Se i loro nomi e quelli degli altri congiurati sono arrivati fino a noi è solo grazie al Papiro della Congiura dell’Harem (conservato nel Museo Egizio di Torino), cioè il documento redatto dai magistrati con le conclusioni del procedimento giudiziario. Dettaglio interessante: durante il processo cinque giudici vennero corrotti da alcune delle donne sotto accusa. Queste ultime sarebbero riuscite a sedurli. Ramses IV, naturalmente, non perdonò neanche questo: uno dei magistrati fu indotto al suicidio, tre sfigurati, mentre un altro se la cavò con un semplice rimprovero.

Il mistero della mummia di Ramses III

Fino a pochissimi anni fa non era ben chiara la causa della morte di Ramses III. Gli studiosi pensavano a un avvelenamento, ritenendo che Tiye avesse agito con subdola discrezione. Del resto non vi erano segni evidenti di altre ferite sul corpo del faraone. A insospettire gli scienziati furono le bende avvolte attorno al collo della mummia. Nel 2012, attraverso una tomografia computerizzata, Ashraf Selim e Sahar Salim, professori di radiologia all’Università del Cairo risolsero il mistero, scoprendo che Ramses III era stato sgozzato.

Il taglio alla gola era così profondo, 7 centimetri per la precisione, da raggiungere quasi le vertebre. Gli studiosi concordano sul fatto che nessuno potrebbe sopravvivere a una ferita del genere. Anzi, il taglio avrebbe ucciso il faraone all’istante. Nel dicembre 2012 il dottor Albert Zink, paleopatologo che aveva esaminato la mummia con il celebre egittologo Zahi Hawass, dichiarò alla Bbc: “Prima di questo momento non conoscevamo quasi niente del destino di Ramses III. Le persone che avevano esaminato il suo corpo prima e avevano fatto le radiografie non hanno trovato evidenze di traumi. Non avevano accesso alla tomografia computerizzata come noi oggi”.

Le analisi sul corpo rivelarono anche che l’alluce sinistro di Ramses III venne reciso da un’ascia subito prima della morte. Gli imbalsamatori, per camuffare a ferita, crearono una sorta di protesi usando il lino e la resina. Il lavoro fu talmente ben fatto, ricorda Focus.it, che nel 1800 gli studiosi non riuscirono a rimuoverla. Inoltre sulla trachea e sull’esofago del faraone gli scienziati trovarono altri tagli. Tutte ferite, queste, che farebbero pensare a un’aggressione compiuta da più persone e finita con il taglio alla gola sferrato da qualcuno che si trovava alle spalle di Ramses III.

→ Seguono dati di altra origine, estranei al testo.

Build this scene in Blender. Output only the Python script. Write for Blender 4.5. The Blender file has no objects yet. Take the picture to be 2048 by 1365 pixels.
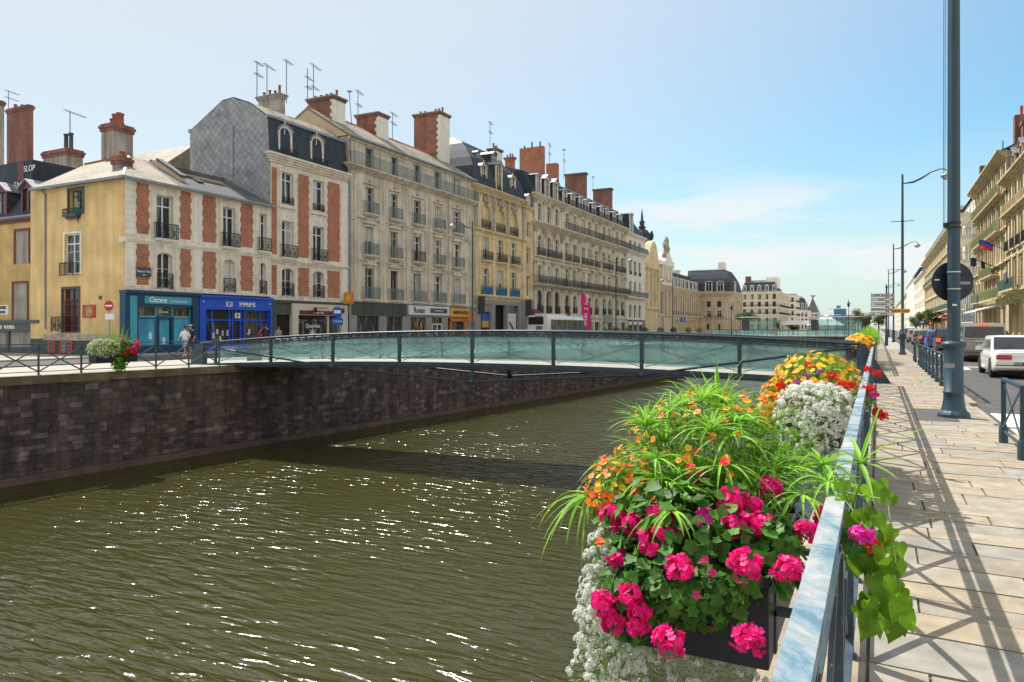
import bpy, math, random
from math import sin, cos, pi, radians, sqrt, atan2
from mathutils import Vector, Matrix, noise as mnoise
R = random.Random(7)
SC = bpy.context.scene
COL = SC.collection
# ---------------------------------------------------------------- camera
F_PX = 1450.0
EYE = 1.6
TH = math.atan((1755 - 1024) / F_PX)          # canal runs along +Y, camera is turned left of it
SN, CS = sin(TH), cos(TH)
cam_d = bpy.data.cameras.new('camera'); cam = bpy.data.objects.new('camera', cam_d); COL.objects.link(cam)
cam.location = (0, 0, EYE); cam.rotation_euler = (radians(90), 0, TH)
cam_d.sensor_width = 36; cam_d.lens = F_PX / 2048 * 36
cam_d.shift_y = -(682.5 - 655) / 2048
cam_d.clip_start = 0.05; cam_d.clip_end = 6000
SC.camera = cam
# ---------------------------------------------------------------- light
SUN_AZ = atan2(-0.92, 0.39); SUN_EL = radians(53)
w = bpy.data.worlds.new('World'); SC.world = w; w.use_nodes = True
nt = w.node_tree; nt.nodes.clear()
wo = nt.nodes.new('ShaderNodeOutputWorld'); bg = nt.nodes.new('ShaderNodeBackground')
sky = nt.nodes.new('ShaderNodeTexSky'); sky.sky_type = 'NISHITA'; sky.sun_disc = False
sky.sun_elevation = SUN_EL; sky.sun_rotation = SUN_AZ; sky.air_density = 1.15; sky.dust_density = 0.8; sky.ozone_density = 2.0
bg.inputs['Strength'].default_value = 0.13
tc = nt.nodes.new('ShaderNodeTexCoord'); sep = nt.nodes.new('ShaderNodeSeparateXYZ')
nt.links.new(tc.outputs['Generated'], sep.inputs[0])
mp = nt.nodes.new('ShaderNodeMapping'); mp.inputs['Scale'].default_value = (1.2, 1.2, 7.0)
nt.links.new(tc.outputs['Generated'], mp.inputs[0])
cn = nt.nodes.new('ShaderNodeTexNoise'); cn.inputs['Scale'].default_value = 2.4; cn.inputs['Detail'].default_value = 9; cn.inputs['Roughness'].default_value = .55
nt.links.new(mp.outputs[0], cn.inputs['Vector'])
cr = nt.nodes.new('ShaderNodeMapRange'); cr.inputs[1].default_value = .44; cr.inputs[2].default_value = .60; cr.interpolation_type = 'SMOOTHSTEP'
nt.links.new(cn.outputs['Fac'], cr.inputs[0])
er = nt.nodes.new('ShaderNodeMapRange'); er.inputs[1].default_value = .23; er.inputs[2].default_value = .13; er.interpolation_type = 'SMOOTHSTEP'
nt.links.new(sep.outputs[2], er.inputs[0])
mu = nt.nodes.new('ShaderNodeMath'); mu.operation = 'MULTIPLY'; nt.links.new(cr.outputs[0], mu.inputs[0]); nt.links.new(er.outputs[0], mu.inputs[1])
hs = nt.nodes.new('ShaderNodeHueSaturation'); hs.inputs['Saturation'].default_value = 1.25
nt.links.new(sky.outputs[0], hs.inputs['Color'])
def _mix(a, b, f, mode='MIX'):
    q = nt.nodes.new('ShaderNodeMix'); q.data_type = 'RGBA'; q.blend_type = mode
    for k, v in (('A', a), ('B', b), ('Factor', f)):
        if hasattr(v, 'links') or hasattr(v, 'node'): nt.links.new(v, q.inputs[k])
        else: q.inputs[k].default_value = v
    return q.outputs['Result']
def _mr(src, a, b, c, d):
    q = nt.nodes.new('ShaderNodeMapRange'); q.interpolation_type = 'SMOOTHSTEP'
    for i, v in enumerate((a, b, c, d)): q.inputs[i + 1].default_value = v
    nt.links.new(src, q.inputs[0]); return q.outputs[0]
def _dot(v):
    q = nt.nodes.new('ShaderNodeVectorMath'); q.operation = 'DOT_PRODUCT'; nt.links.new(tc.outputs['Generated'], q.inputs[0]); q.inputs[1].default_value = v; return q.outputs['Value']
def _math(op, a, b):
    q = nt.nodes.new('ShaderNodeMath'); q.operation = op
    for i, v in enumerate((a, b)):
        if hasattr(v, 'node'): nt.links.new(v, q.inputs[i])
        else: q.inputs[i].default_value = v
    return q.outputs[0]
sunv = Vector((-0.92 * cos(SUN_EL), 0.39 * cos(SUN_EL), sin(SUN_EL)))
base = _mix(hs.outputs[0], (.60, .87, .82, 1), 1.0, 'MULTIPLY')
hor = _mr(sep.outputs[2], .36, 0.0, 0.0, .70)                  # pale air towards the horizon
glow = _mr(_dot(sunv), .12, .95, 0.0, .95)                     # whitish air around the sun
air = _mix(base, (3.55, 3.80, 4.0, 1), _math('MAXIMUM', hor, glow))
low = _mix(air, (4.3, 4.35, 4.4, 1), _math('MULTIPLY', mu.outputs[0], .9))   # low thin cloud bank
mp2_ = nt.nodes.new('ShaderNodeMapping'); mp2_.inputs['Scale'].default_value = (1, 1, 2.2); nt.links.new(tc.outputs['Generated'], mp2_.inputs[0])
cn2 = nt.nodes.new('ShaderNodeTexNoise'); cn2.inputs['Scale'].default_value = 2.2; cn2.inputs['Detail'].default_value = 8; nt.links.new(mp2_.outputs[0], cn2.inputs['Vector'])
bank = _math('MULTIPLY', _mr(_dot((.62, -.75, .22)), .12, .45, 0, 1), _mr(cn2.outputs['Fac'], .32, .52, 0, 1))   # unseen bright warm clouds added behind the camera to lift the shaded facades
fin = _mix(low, (5.3, 4.85, 4.2, 1), bank)
nt.links.new(fin, bg.inputs['Color']); nt.links.new(bg.outputs[0], wo.inputs[0])
sd = bpy.data.lights.new('sun', 'SUN'); sd.energy = 3.7; sd.angle = radians(.53); sd.color = (1, .945, .86)
sun = bpy.data.objects.new('sun', sd); COL.objects.link(sun)
SV = Vector((-0.92 * cos(SUN_EL), 0.39 * cos(SUN_EL), sin(SUN_EL))).normalized()
sun.rotation_euler = SV.to_track_quat('Z', 'Y').to_euler()
SC.view_settings.view_transform = 'Standard'; SC.view_settings.look = 'None'
SC.view_settings.exposure = 0.72; SC.view_settings.gamma = 1
SC.cycles.max_bounces = 7; SC.cycles.transparent_max_bounces = 12
SC.cycles.caustics_reflective = False; SC.cycles.caustics_refractive = False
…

Sul cadavere furono sistemati anche degli amuleti, probabilmente per garantire guarigione e immortalità nell’aldilà.

Il mistero della mummia del faraone e, di conseguenza, della Congiura dell’Harem, è stato svelato grazie alla scienza, ai progressi tecnologici. Ciò che, forse, rimarrà inspiegabile è la forza della malvagità che spinge gli uomini a commettere le peggiori turpitudini in nome del potere.